見通しの良い交差点での事故防止(周辺視について)
~えっ!見通しの良い交差点で事故?~
例えば鳥取県内によくある田んぼの中の交差点。周囲の見通しも良く、交通事故は発生しそうにありません。
しかし、実際にはこのように見通しの良い交差点でも出会い頭事故が発生しています。
この事故の特徴はいくつか挙げられます。
第1に昼間の発生が多いこと。
第2に当事者は高齢者が多いこと。
第3に事故原因を尋ねると、「衝突するまで相手車両に気がつかなかった。」と答える人が多いこと。
このように、昼間、見通しの良い交差点で、接近する相手車両に気がつくことなく衝突事故を起こしているという不思議なことが起こっているのです。
そして、このような事故の場合、減速しないままの衝突となるので、重大な事故となることが多いのです。
この不思議な事故の要因は、人間の目の機能にあったのです。
止まって見える相手車両
運転者の視野の中で、交差点に進入してくる相手車両との位置(度)が変化し、図1のように運転者の視野の中で相手車両との位置関係(角度)が変化しない場合には、相手車両の存在に気がつくのが遅れ、衝突の危険性が高まります。
実験の結果では、視線を左右に動かさないで正面だけを見ていると、衝突するタイミングで接近する相手車両の発見が遅れ、極端な場合は、交差点の手前まで接近しても相手車両に気がつかないケースもありました。
一方、衝突しないタイミングで接近する場合には少なくとも交差点の60m手前では相手車両を発見できたのです。
【図1】
事故原因は目の機能
このようなことが起こる原因は、人の目の機能にあると考えられます。人の目の視野は中心視野と周辺視野に分けられます。(図2参照)。
【図2】
中心視野は分能が高く、物を詳細に見ることに適しています。一方、周辺視野は動きに敏感に対応できます。
人間は、周辺視野で動く物を異常ととらえ、中心視野でその詳細を把握するシステムが備わっています。
図1で紹介した衝突する場合は、運転者の視野の中で相手車両は動かないため、異常としてとらえないこととなり、相手車両が接近することに気がつかないのです。
事故にあわないためには
このように、見通しの良い交差点での出会い頭事故は、人間の目の機能に深く根ざしたものであると言えます。

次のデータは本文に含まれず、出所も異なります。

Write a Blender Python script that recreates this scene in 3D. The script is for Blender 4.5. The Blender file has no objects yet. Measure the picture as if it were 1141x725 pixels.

このような事故に遭わないため、次の点に注意しましょう。
○ 相手車両に気がつくために
・ 交差点があることを認識する。
・ 顔を左右に向けてしっかり確認する。
・ 減速して確認する。
・ 一時停止がある場合は、必ず一時停止して左右を確認する。
○ 相手車両に気がついたら
・ 減速または一時停止し、相手車両の動きをよく見ましょう。